A couple of days chilling by the pool, winding down, a trip to a beach front restaurant, Bora Bora at Batu Ferringhi. Peerless views to the Melacca strait, Ice cold beer, crap food. We send it back the guy comes out
“Do you just want a refund?” he asks
“No that’s fine, can you just cook the salmon properly”
We indicate a desiccated bit of orange stuff, burnt black around the edges, it’s so dry you could snap it on your knee.
“We always serve it like that” he replies.
“Why?”
“that’s the way it comes”
“Ah, we missed the Ding!”
“Want a refund?”
“Go on then”
The evening views from our apartment are staggering. While all around us the local Mosques compete to issue the evocative call to evening prayer, echoing and re-echoing from the surrounding hills, two huge birds of prey circle over the water just opposite our balcony. They’re harassed by clouds of swifts and swallows who are cheered, (Croaked??) on by a murder of local crows who crowd the shrubs surrounding the swimming pool where they gather each night, playing chase, riding the air currents up and down the building sides, squawking and jeering as they bathe and drink at the pools’ edges. The white fronts of the Eagles wings glow pink in the rays of the setting sun, as do the edges of the clouds as they steeple, bubbling up, sky castles growing, collapsing and rolling toward us from mainland Malaysia, old Georgetown and the nearer modern sky scrapers of Gurney Plaza. A beautiful white ocean going liner is docked at Georgetown. The liner picks out a message in lights along its’ hull, the message slowly slides the length of the ship.
WE... LOVE.... MALAYSIA, ......
IT’S... NEVER.... TOO... LATE...
TO.... DREAM... A... NEW....DREAM.....
DARE....TO.....FOLLOW.....YOUR.....DREAM....
It repeats the message all night as darkness falls, turning the ocean from red, to gold, to silver....then, darkness, illuminated by the stunning lights of Penang, sparkling like the jewel of the Orient that she is.....
You’re telling us!!
One of the joys of being in a home and enjoying something like “normality” is that we can get intermittent access to TV and the joys of BBC news as opposed to being stuck with the RT, Russian English language propaganda station.
“Filthy imperialist pigs of England cannot even manage their own independence from the stinking imperialist EU”
Or FOX “They should let our president manage Brexit and make England great again like in the 40s when kids had rickets and malnutrition in the Eastend, health care only makes 40% of us bankrupt”
Or SKY “ Fucking pommy twats just get out so Mr Murdoch can keep getting away with paying no tax”
I’m particularly emboldened by an article this morning on face recognition technology.

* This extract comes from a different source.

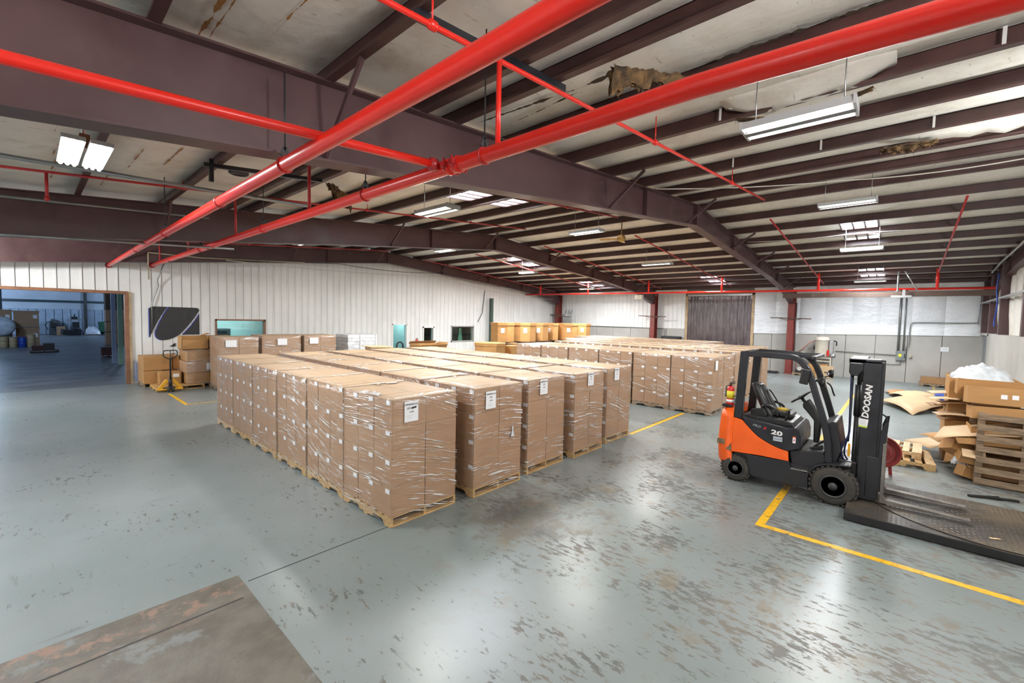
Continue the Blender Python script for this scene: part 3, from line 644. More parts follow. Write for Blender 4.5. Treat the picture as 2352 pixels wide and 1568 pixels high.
skylight(7.25, 8.6, 8.0, 'bright skylight pair in the near roof slope beyond the first roof beam')
skylight(17.0, 18.42, 1.16, 'bright six-pane skylight above the second hanging light on the right')
skylight(24.35, 25.8, 1.16, 'bright skylight above the hanging light closest to the insulated wall')
skylight(24.35, 25.8, 7.93, 'bright skylight in the middle bay above the strip door')
skylight(16.95, 18.45, 15.4, 'bright skylight in the far left bay of the roof')
skylight(24.35, 25.8, 15.6, 'bright skylight at the far eave of the left bay')
# fluorescent fixtures hung below the purlins
def fixture(x, y, z, label, L=1.02, tilt=0.0):
    t = thing('ceiling_light', label, 'light', (x, y, z), tilt, 'fluorescent ceiling lights')
    MB().prism([(x-.17, z-.02), (x-.15, z+.05), (x-.04, z+.05), (x-.04, z+.035), (x+.04, z+.035), (x+.04, z+.05), (x+.15, z+.05), (x+.17, z-.02), (x+.175, z-.02), (x+.155, z+.058), (x-.155, z+.058), (x-.175, z-.02)], 'y', y-L/2, y+L/2).build('reflector', reflect_m, t)
    MB().box(x-.045, x+.045, y-L/2, y+L/2, z-.035, z+.034).build('ballast_cover', mat('grey ballast cover', (.16, .165, .17), .5), t)
    for s in (-1, 1):
        MB().cyl((x+s*.105, y-L/2+.03, z+.0), (x+s*.105, y+L/2-.03, z+.0), .026, 12).build('tube', tube_m, t)
        MB().box(x-.175, x+.175, y+s*L/2-.012, y+s*L/2+.012, z-.03, z+.06).build('end_cap', reflect_m, t)
        MB().cyl((x, y+s*L*.4, z+.05), (x, y+s*L*.4, roofz(x)-.1), .006, 6).build('hanger', steel, t)
    l = area_lamp('tube_light', (x, y, z-.045),   .30, L, (60 if x < 6 else 255) if y > 13 else (140 if x > 20 else 38 if x < 6 else 85), (1.0, .985, .95)); l.parent = t; l.matrix_parent_inverse = W[t.name].inverted()
fixture(5.32, .92, 4.80, 'large two-tube hanging light over the foreground right, lit', .96)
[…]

It seems the Police in the UK have been claiming a 90% success rate for this technology, however an independent team from Cambridge university has found a flaw in this claim in that, most people don’t walk up to a camera, stop, look directly into the lens for 5 seconds, remove any glasses and smile and then not change their hairstyle or facial hair or appearance for the rest of their natural life. No, most people are captured by this technology simply going about there own business, not only is this likely an infringement of their civil rights, but the failure rate rockets to 80+ percent!
Why am I thrilled with this news? Well, the other advantage of apartment life is the ability to prepare your own meals from time to time. It’s impossible here to buy small amounts of pepper and salt, it only seems to come by the sack so Kim and I have been going into Macdonalds and while Kim stands in the queue for one of their finest cowpats in a bun I grab 30 or so sachets of salt and pepper, I then make a play of miming, “Oh no they don’t have armadillo?” and , for the benefit of any cameras, we do a little arm waving storm out, neglecting to return the seasoning.
We’ve pulled this half way round the world and I suppose I’ve imagined interpol compiling a file with our “M,O,” tracking us across the globe and it only being a matter of time before some bright spark looks up from a computer and says;
“Ere guv’ I think I can see a pattern”
and they lay a salt and pepper baited trap to catch the Black Pepper mob in the act. After todays news I’m pretty sure any half decent brief will be able to get us off the hook and prevent any foreign porridge or the like.
Walking out onto the balcony today I get met with an astonishing sight. I can feel the hot sun beating into my face, it’s another 35 degree start to another 35 degree day but, just to my left an almost solid curtain of rain, large marble sized drops cascading past me. Below I can see where the grey sunbaked tarmac is divided, as if with a knife from slick, rain soaked blacktop, the pool is split in two, one half chopped and fretted by belting rain the other half flat calm and sparkling in sunlight. Slowly the curtain of rain moves across us and as it reaches a stand of trees black crows gather from every direction and flap and caper about in the shower amongst the top most branches, crowing in obvious delight. In 15 minutes flat the rain has gone and the remorseless sun is turning it all to steam which rises from the trees and road surface, on the roadway, cars splosh through wheel arch deep puddles which rapidly shrink to nothing leaving the air heavy with moisture. Bloody hell this is a crazy country.